• [Short exercise]:
Set down the material below word for word, excluding the pictures.

- - - - - - -

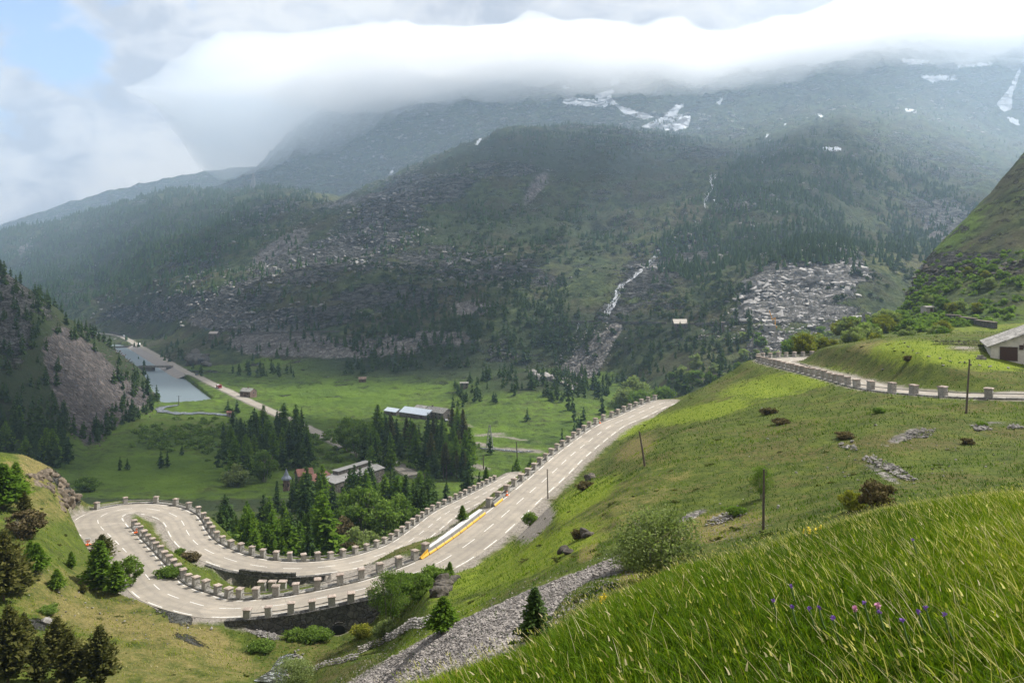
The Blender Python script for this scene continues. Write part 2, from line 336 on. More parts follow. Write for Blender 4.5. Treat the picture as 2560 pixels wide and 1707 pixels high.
def catmull(P, step):
    P = np.array(P, float); out = []
    Q = np.vstack([2 * P[0] - P[1], P, 2 * P[-1] - P[-2]])
    for i in range(1, len(Q) - 2):
        p0, p1, p2, p3 = Q[i - 1], Q[i], Q[i + 1], Q[i + 2]
        n = max(2, int(np.linalg.norm(p2[:2] - p1[:2]) / step))
        for t in np.arange(n) / n:
            out.append(0.5 * ((2 * p1) + (-p0 + p2) * t + (2 * p0 - 5 * p1 + 4 * p2 - p3) * t**2 + (-p0 + 3 * p1 - 3 * p2 + p3) * t**3))
    out.append(P[-1]); return np.array(out)
class Road:
    def __init__(s, spec, step, sm):
        P = [list(W(a, b, z)) + [hw] for a, b, z, hw in spec]
        C = catmull(P, step)
        if sm:
            C = np.stack([smooth1(C[:, i], sm) for i in range(4)], 1)
        s.P = C[:, :3]; s.hw = C[:, 3]
        d = np.gradient(s.P[:, :2], axis=0); d /= np.linalg.norm(d, axis=1)[:, None]
        s.t = d; s.nrm = np.stack([-d[:, 1], d[:, 0]], 1)      # left of travel
        s.s = np.concatenate([[0], np.cumsum(np.linalg.norm(np.diff(s.P[:, :2], axis=0), axis=1))])
        s.px = 1280 + F * s.P[:, 0] / s.P[:, 1]; s.py = HY - F * s.P[:, 2] / s.P[:, 1]
    def at(s, q):
        return np.array([np.interp(q, s.s, s.P[:, i]) for i in range(3)]), np.interp(q, s.s, s.hw), np.array([np.interp(q, s.s, s.nrm[:, 0]), np.interp(q, s.s, s.nrm[:, 1])])
    def near(s, px, py, side=0, off=0.3, lo=-1, hi=1e9):
        X = s.P[:, 0] + side * s.nrm[:, 0] * (s.hw + off); Y = s.P[:, 1] + side * s.nrm[:, 1] * (s.hw + off)
        ex = (1280 + F * X / Y - px); ey = (HY - F * s.P[:, 2] / Y - py)
        e = ex**2 + ey**2 * 3 + np.where((s.s < lo) | (s.s > hi), 1e9, 0)
        return s.s[np.argmin(e)]
RU = Road(ROAD_UP, 0.7, 9); RR = Road(ROAD_RT, 0.7, 7); RV = Road(ROAD_VL, 4.0, 5)

def road_blend(road, X, Y, Z, mask, inner, outerL, outerR, drop):
    """pull the ground to the road bed; returns road height and weight for the masked vertices"""
    x = X[mask]; y = Y[mask]
    best = np.full(len(x), 1e9); zi = np.zeros(len(x)); wi = np.zeros(len(x)); sd = np.zeros(len(x))
    step = 1
    acc = np.zeros(len(x)); accw = np.zeros(len(x))
    for i in range(0, len(road.P), step):
        dx = x - road.P[i, 0]; dy = y - road.P[i, 1]
        d = np.hypot(dx, dy) - road.hw[i]
        w = 1.0 / np.maximum(d, 0.25)**4
        acc += w * road.P[i, 2]; accw += w
        b = d < best
        best = np.where(b, d, best)
        sd = np.where(b, np.sign(dx * road.nrm[i, 0] + dy * road.nrm[i, 1]), sd)
        if outerL is not None:
            pass
    return best, acc / accw, sd
def near_mask(road, X, Y, r):
    m = np.zeros(X.shape, bool)
    for i in range(0, len(road.P), 8):
        m |= (np.abs(X - road.P[i, 0]) < r) & (np.abs(Y - road.P[i, 1]) < r)
    return m
def inpoly(px, py, poly):
    r = np.zeros(np.shape(px), bool); n = len(poly); j = n - 1
    for i in range(n):
        xi, yi = poly[i]; xj, yj = poly[j]
        if yi != yj:
            r ^= ((yi > py) != (yj > py)) & (px < (xj - xi) * (py - yi) / (yj - yi) + xi)
        j = i
    return r
RDIST = np.full(TX.shape, 99.0)
for rd, rad, blend in ((RU, 20, 9.0), (RR, 16, 6.0), (RV, 40, 12.0)):
    mk = near_mask(rd, TX, TD, rad)
    best, zr, sd = road_blend(rd, TX, TD, TZ, mk, 0, 0, 0, 0)
    bl = np.full(len(best), blend)
    if rd is RU:
        x = TX[mk]; y = TD[mk]
        ppx = 1280 + F * x / y
        # sheer drop below the two retaining walls
        wz = (ppx > 560) & (ppx < 985) & (y < 101)
        bl = np.where(wz, 0.5, bl)
        wz2 = (ppx > 530) & (ppx < 830) & (y > 105) & (y < 130)
        bl = np.where(wz2, 0.5, bl)
        left_cut = (ppx < 420) & (y < 125)
        bl = np.where(left_cut, 4.0, bl)
        bl = np.where((ppx < 235) & (sd > 0), 2.2, bl)
        # ground beyond the far leg and above the valley falls away quickly
    wgt = 1 - sstep(0.7, 0.7 + bl, best)
    z0 = TZ[mk]
    if rd is RU:
        dep = np.interp(ppx, [585, 620, 700, 850, 930, 985], [0.0, 0.9, 2.0, 3.3, 2.7, 0.0])
        cz = (ppx > 585) & (ppx < 985) & (y < 101) & (sd > 0) & (best > 0.9) & (best < 9)
        z0 = np.where(cz, np.minimum(z0, zr - dep + 0.12 * (best - 1)), z0)
        dep2 = np.interp(ppx, [530, 600, 700, 780, 830], [0.0, 3.0, 4.0, 2.4, 0.0])
        cz = (ppx > 530) & (ppx < 830) & (y > 106) & (y < 129) & (sd < 0) & (best > 0.7) & (best < 7)
        z0 = np.where(cz, np.minimum(z0, zr - dep2 + 0.15 * (best - 0.7)), z0)
    TZ[mk] = z0 * (1 - wgt) + (zr - 0.10) * wgt
    RDIST[mk] = np.minimum(RDIST[mk], best)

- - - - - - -

• [Solution]:
The Blender Python script for this scene continues. Write part 2, from line 336 on. More parts follow. Write for Blender 4.5. Treat the picture as 2560 pixels wide and 1707 pixels high.
def catmull(P, step):
    P = np.array(P, float); out = []
    Q = np.vstack([2 * P[0] - P[1], P, 2 * P[-1] - P[-2]])
    for i in range(1, len(Q) - 2):
        p0, p1, p2, p3 = Q[i - 1], Q[i], Q[i + 1], Q[i + 2]
        n = max(2, int(np.linalg.norm(p2[:2] - p1[:2]) / step))
        for t in np.arange(n) / n:
            out.append(0.5 * ((2 * p1) + (-p0 + p2) * t + (2 * p0 - 5 * p1 + 4 * p2 - p3) * t**2 + (-p0 + 3 * p1 - 3 * p2 + p3) * t**3))
    out.append(P[-1]); return np.array(out)
class Road:
    def __init__(s, spec, step, sm):
        P = [list(W(a, b, z)) + [hw] for a, b, z, hw in spec]
        C = catmull(P, step)
        if sm:
            C = np.stack([smooth1(C[:, i], sm) for i in range(4)], 1)
        s.P = C[:, :3]; s.hw = C[:, 3]
        d = np.gradient(s.P[:, :2], axis=0); d /= np.linalg.norm(d, axis=1)[:, None]
        s.t = d; s.nrm = np.stack([-d[:, 1], d[:, 0]], 1)      # left of travel
        s.s = np.concatenate([[0], np.cumsum(np.linalg.norm(np.diff(s.P[:, :2], axis=0), axis=1))])
        s.px = 1280 + F * s.P[:, 0] / s.P[:, 1]; s.py = HY - F * s.P[:, 2] / s.P[:, 1]
    def at(s, q):
        return np.array([np.interp(q, s.s, s.P[:, i]) for i in range(3)]), np.interp(q, s.s, s.hw), np.array([np.interp(q, s.s, s.nrm[:, 0]), np.interp(q, s.s, s.nrm[:, 1])])
    def near(s, px, py, side=0, off=0.3, lo=-1, hi=1e9):
        X = s.P[:, 0] + side * s.nrm[:, 0] * (s.hw + off); Y = s.P[:, 1] + side * s.nrm[:, 1] * (s.hw + off)
        ex = (1280 + F * X / Y - px); ey = (HY - F * s.P[:, 2] / Y - py)
        e = ex**2 + ey**2 * 3 + np.where((s.s < lo) | (s.s > hi), 1e9, 0)
        return s.s[np.argmin(e)]
RU = Road(ROAD_UP, 0.7, 9); RR = Road(ROAD_RT, 0.7, 7); RV = Road(ROAD_VL, 4.0, 5)

def road_blend(road, X, Y, Z, mask, inner, outerL, outerR, drop):
    """pull the ground to the road bed; returns road height and weight for the masked vertices"""
    x = X[mask]; y = Y[mask]
    best = np.full(len(x), 1e9); zi = np.zeros(len(x)); wi = np.zeros(len(x)); sd = np.zeros(len(x))
    step = 1
    acc = np.zeros(len(x)); accw = np.zeros(len(x))
    for i in range(0, len(road.P), step):
        dx = x - road.P[i, 0]; dy = y - road.P[i, 1]
        d = np.hypot(dx, dy) - road.hw[i]
        w = 1.0 / np.maximum(d, 0.25)**4
        acc += w * road.P[i, 2]; accw += w
        b = d < best
        best = np.where(b, d, best)
        sd = np.where(b, np.sign(dx * road.nrm[i, 0] + dy * road.nrm[i, 1]), sd)
        if outerL is not None:
            pass
    return best, acc / accw, sd
def near_mask(road, X, Y, r):
    m = np.zeros(X.shape, bool)
    for i in range(0, len(road.P), 8):
        m |= (np.abs(X - road.P[i, 0]) < r) & (np.abs(Y - road.P[i, 1]) < r)
    return m
def inpoly(px, py, poly):
    r = np.zeros(np.shape(px), bool); n = len(poly); j = n - 1
    for i in range(n):
        xi, yi = poly[i]; xj, yj = poly[j]
        if yi != yj:
            r ^= ((yi > py) != (yj > py)) & (px < (xj - xi) * (py - yi) / (yj - yi) + xi)
        j = i
    return r
RDIST = np.full(TX.shape, 99.0)
for rd, rad, blend in ((RU, 20, 9.0), (RR, 16, 6.0), (RV, 40, 12.0)):
    mk = near_mask(rd, TX, TD, rad)
    best, zr, sd = road_blend(rd, TX, TD, TZ, mk, 0, 0, 0, 0)
    bl = np.full(len(best), blend)
    if rd is RU:
        x = TX[mk]; y = TD[mk]
        ppx = 1280 + F * x / y
        # sheer drop below the two retaining walls
        wz = (ppx > 560) & (ppx < 985) & (y < 101)
        bl = np.where(wz, 0.5, bl)
        wz2 = (ppx > 530) & (ppx < 830) & (y > 105) & (y < 130)
        bl = np.where(wz2, 0.5, bl)
        left_cut = (ppx < 420) & (y < 125)
        bl = np.where(left_cut, 4.0, bl)
        bl = np.where((ppx < 235) & (sd > 0), 2.2, bl)
        # ground beyond the far leg and above the valley falls away quickly
    wgt = 1 - sstep(0.7, 0.7 + bl, best)
    z0 = TZ[mk]
    if rd is RU:
        dep = np.interp(ppx, [585, 620, 700, 850, 930, 985], [0.0, 0.9, 2.0, 3.3, 2.7, 0.0])
        cz = (ppx > 585) & (ppx < 985) & (y < 101) & (sd > 0) & (best > 0.9) & (best < 9)
        z0 = np.where(cz, np.minimum(z0, zr - dep + 0.12 * (best - 1)), z0)
        dep2 = np.interp(ppx, [530, 600, 700, 780, 830], [0.0, 3.0, 4.0, 2.4, 0.0])
        cz = (ppx > 530) & (ppx < 830) & (y > 106) & (y < 129) & (sd < 0) & (best > 0.7) & (best < 7)
        z0 = np.where(cz, np.minimum(z0, zr - dep2 + 0.15 * (best - 0.7)), z0)
    TZ[mk] = z0 * (1 - wgt) + (zr - 0.10) * wgt
    RDIST[mk] = np.minimum(RDIST[mk], best)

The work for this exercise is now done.